Financial implications

“The precise boundary of any expanded city council area must be the result of due diligence and must be evidence-based,” said Ms Doherty, adding the proposed expansion will have important financial implications for the city council.

And she said that neither the Mackinnon group nor the earlier Smiddy review group, which issued a majority report advocating a merger of both local authorities, were able to provide the level of detail on finances that Cork City Council had sought from the county council.

“The financial implications cannot be fully identified until this information is to hand. Ultimately, this is at the heart of the due diligence issue which will need to be addressed through the implementation process,” she said.

Cork County Council has already reacted negatively to the Mackinnon report, saying the proposed extension is "excessive" and will result in the city expanding to include areas that are clearly rural and result in an extremely strong city authority and a weakened county authority.

But in her report to city councillors, Ms Doherty said she was "very disappointed by the tenor of documents, press releases and public statements from Cork County Council" in relation to the report which was commissioned by then minister for local government Simon Coveney.

“They have levelled inaccuracies and accusations at Cork City Council that are unfounded. I raise them here to reassure the elected members that they have been noted and that I will raise them in the appropriate forums,” said Ms Doherty who didn’t say what the inaccuracies and accusations were.

Local government reform

Ms Doherty said that the issue of local government reform in Cork had been the subject of four reports in the past 2½ years with three of these, the minority Smiddy report, a report commissioned by UCC and the Mackinnon report all advocating an expansion of the city.

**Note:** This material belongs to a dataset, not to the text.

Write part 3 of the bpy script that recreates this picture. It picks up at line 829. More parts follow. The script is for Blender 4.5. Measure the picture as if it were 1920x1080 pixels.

And she pointed out that Mackinnon had found no example internationally of a local government system capable of sustaining a declining rural context alongside managing a growing urban centre, and had concluded two local authorities were required to manage both situations in the case of Cork.

“The integration of new communities into the expanded city will also be a crucial task and is really the major reason for a boundary extension,” said Ms Doherty, adding she was confident Cork City Council could deliver a strong and vibrant regional city as a counterbalance to Dublin.

“The repeated failure to extend the city boundary in Cork over the past three decades has had profound consequences for economic development, housing and quality of life in the region. Failure to demonstrate the vision and capability to implement Mackinnon is not an option.”